The car ramming has brought security issues back into focus the week before federal elections are held in Germany.

A series of attacks have been carried out in Munich by immigrants, with two of the alleged attackers coming from Afghanistan.

The attack also happened on the eve of the Munich Security Conference, which began on Friday.

Upon arrival in the city on Friday, US Vice-President JD Vance expressed his condolences to the victims in the attack.

German authorities have said the suspect arrived in the country in 2016 and, although his application for asylum was turned down, was allowed to stay in Germany as he faced risks being deported back to Afghanistan. He had a valid residence and work permit.

He had no previous criminal record and police said there was no evidence of a link to a jihadist group. He also appears to have acted alone, police say.

On Friday, police said the suspect told officers during questioning that he had driven his Mini Cooper car intentionally into the crowd.

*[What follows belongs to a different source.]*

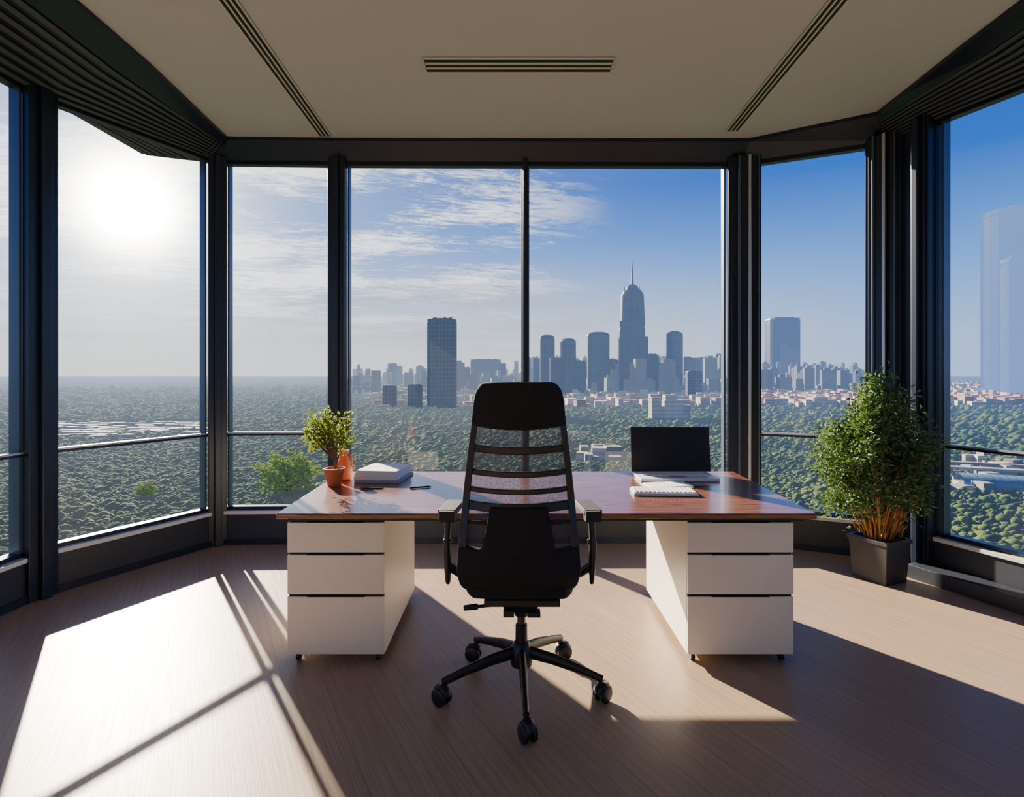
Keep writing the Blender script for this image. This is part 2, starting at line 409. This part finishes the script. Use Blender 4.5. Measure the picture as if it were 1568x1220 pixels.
pedestal(-1.166,-.664,'drawer_pedestal_a'); pedestal(.912,1.461,'drawer_pedestal_b')

# ---------------------------------------------------------------- chair
chair=bpy.data.objects.new('office_chair',None); COL.objects.link(chair); chair.location=(.045,2.80,0)
HWZ=[(.515,.17),(.53,.225),(.555,.262),(.626,.278),(.74,.270),(.97,.25),(1.14,.23),(1.27,.212),(1.40,.197),(1.435,.188),(1.46,.170),(1.472,.145)]
def hw(z): return float(np.interp(z,[a for a,_ in HWZ],[c for _,c in HWZ]))
def by(z): return float(np.interp(z,[.5,.62,.8,.95,1.15,1.47],[-.185,-.235,-.225,-.205,-.225,-.275]))
def back(u,z,off=0):
    return Vector((-.015+u*hw(z), by(z)+.055*u*u+off, z))
def slab(b,u0,u1,z0,z1,th,m,nu=12,nz=8,off=0,zc=None):
    if callable(u0): fu0=u0;fu1=u1
    else: fu0=lambda t:u0; fu1=lambda t:u1
    vs=[]
    for side in(0,1):
        for j in range(nz+1):
            t=j/nz
            for i in range(nu+1):
                u=fu0(t)+(fu1(t)-fu0(t))*i/nu; z=z0+(z1-z0)*t
                if zc: z+=zc(u,t)
                vs.append(back(u,z,off+(th if side else 0)))
    n=(nu+1)*(nz+1); fs=[]
    for j in range(nz):
        for i in range(nu):
            a=j*(nu+1)+i; fs.append((a,a+1,a+nu+2,a+nu+1)); fs.append((n+a,n+a+nu+1,n+a+nu+2,n+a+1))
    for i in range(nu):
        fs.append((i+1,i,n+i,n+i+1)); a=nz*(nu+1)+i; fs.append((a,a+1,n+a+1,n+a))
    for j in range(nz):
        a=j*(nu+1); c_=(j+1)*(nu+1); fs.append((a,c_,n+c_,n+a)); a+=nu;c_+=nu; fs.append((c_,a,n+a,n+c_))
    b.add(vs,fs,m)
b=B()
slab(b,lambda t:-1.0,lambda t:-.87,.56,1.40,.035,m_black,3,36,-.01)
slab(b,lambda t:.87,lambda t:1.0,.56,1.40,.035,m_black,3,36,-.01)
for z0,z1 in((1.165,1.198),(1.062,1.088),(.985,1.008),(.905,.945)):
    slab(b,-.9,.9,z0,z1,.022,m_black,16,2,-.004,zc=lambda u,t:-.012*(1-u*u))
b.finish('back_frame',bevel=.004,smooth=True,parent=chair)
b=B(); slab(b,-1,1,1.268,1.472,.045,m_fabric,18,16,-.012,zc=lambda u,t:(1-t)*(-.018*(1-u*u)+.012)); b.finish('headrest_panel',bevel=.008,smooth=True,parent=chair)
b=B(); slab(b,-.9,.9,.60,1.28,.004,m_mesh,16,20,.012); b.finish('mesh_back',smooth=True,parent=chair)
b=B(); slab(b,lambda t:-.62+.12*t,lambda t:.62-.12*t,.70,.92,.03,m_fabric,12,8,-.02)
slab(b,-.9,.9,.840,.856,.02,m_black,12,2,-.004); b.finish('lumbar_pad',bevel=.008,smooth=True,parent=chair)
b=B(); slab(b,-1,1,.517,.735,.05,m_fabric,18,14,-.014,zc=lambda u,t:t*(-.02*(1-u*u)+.01)) 
b.finish('back_shell',bevel=.008,smooth=True,parent=chair)
b=B(); vs=[];fs=[];nu,nv=20,20
def seatpt(i,j,top):
    u=-1+2*i/nu; v=-1+2*j/nv
    k=1-.10*abs(u)**4*abs(v)**4
    edge=max(abs(u),abs(v))**8
    x=u*.255*k*math.sqrt(1-.18*v*v*(u*u)); y=.04+v*.25*k
    z=(.575 if top else .50)-(.02 if top else -.012)*edge*1.2-(.03*max(0,v)**3 if top else 0)
    return (x-.01,y,z)
for top in(0,1):
    for j in range(nv+1):
        for i in range(nu+1): vs.append(seatpt(i,j,top))
n=(nu+1)*(nv+1)
for j in range(nv):
    for i in range(nu):
        a=j*(nu+1)+i; fs.append((a,a+nu+1,a+nu+2,a+1)); fs.append((n+a,n+a+1,n+a+nu+2,n+a+nu+1))
for i in range(nu):
    fs.append((i,i+1,n+i+1,n+i)); a=nv*(nu+1)+i; fs.append((a+1,a,n+a,n+a+1))
for j in range(nv):
    a=j*(nu+1);c_=a+nu+1; fs.append((c_,a,n+a,n+c_)); a+=nu;c_+=nu; fs.append((a,c_,n+c_,n+a))
b.add(vs,fs,m_fabric); b.finish('seat_cushion',bevel=.012,smooth=True,parent=chair,seg=3)
# arms
b=B()
for s_ in(-1,1):
    x=s_*.338-.008
    b.box((x-s_*.012,.02,.868),(.082,.24,.028),m_pad,rz=s_*.10)
    b.box((x-s_*.004,-.09,.855),(.072,.06,.050),m_pad,rz=s_*.10)
    b.tube([(x-s_*.006,-.02,.858),(x,-.03,.80),(x+s_*.004,-.035,.70)],[.024,.020,.018],m_black,12,.8)
    b.tube([(x+s_*.004,-.035,.78),(x+s_*.004,-.035,.70),(x+s_*.002,-.035,.60),(x,-.035,.535),(x,-.035,.520)],[.016,.024,.022,.017,.010],m_black,12,.75)
    b.tube([(x,-.02,.60),(x-s_*.05,0,.560),(x-s_*.12,.02,.545)],[.020,.020,.020],m_black,12,.9)
    b.cyl((x+s_*.022,-.035,.72),(x-s_*.02,-.035,.72),.013,.013,m_chrome,12)
b.finish('armrests',bevel=.004,smooth=True,parent=chair)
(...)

Munich public prosecutor Gabriele Tilmann told reporters the suspect had said “Allahu Akbar”, God is greatest in Arabic, when he was detained. She suggested he “may have had an Islamist motivation”.

Campaigning around Germany’s election on 23 February has been embroiled in a fevered debate about migration for weeks. The vote was brought by the collapse of German Chancellor Olaf Scholz’s coalition government last year.

A number of violent incidents linked to migrants over the past year have led to increased support for the far-right AfD party.

In December, six people were killed and at least 299 injured after a man drove a car into a German Christmas market.

The suspect was a 50-year-old Saudi asylum seeker who had been an outspoken critic of Islam.

And in January a two-year-old child and a passer-by who tried to help were killed after a group of children were stabbed in a park in the Bavarian town of Aschaffenburg, in an attack that shocked the country.

The suspect is a 28-year-old Afghan asylum seeker.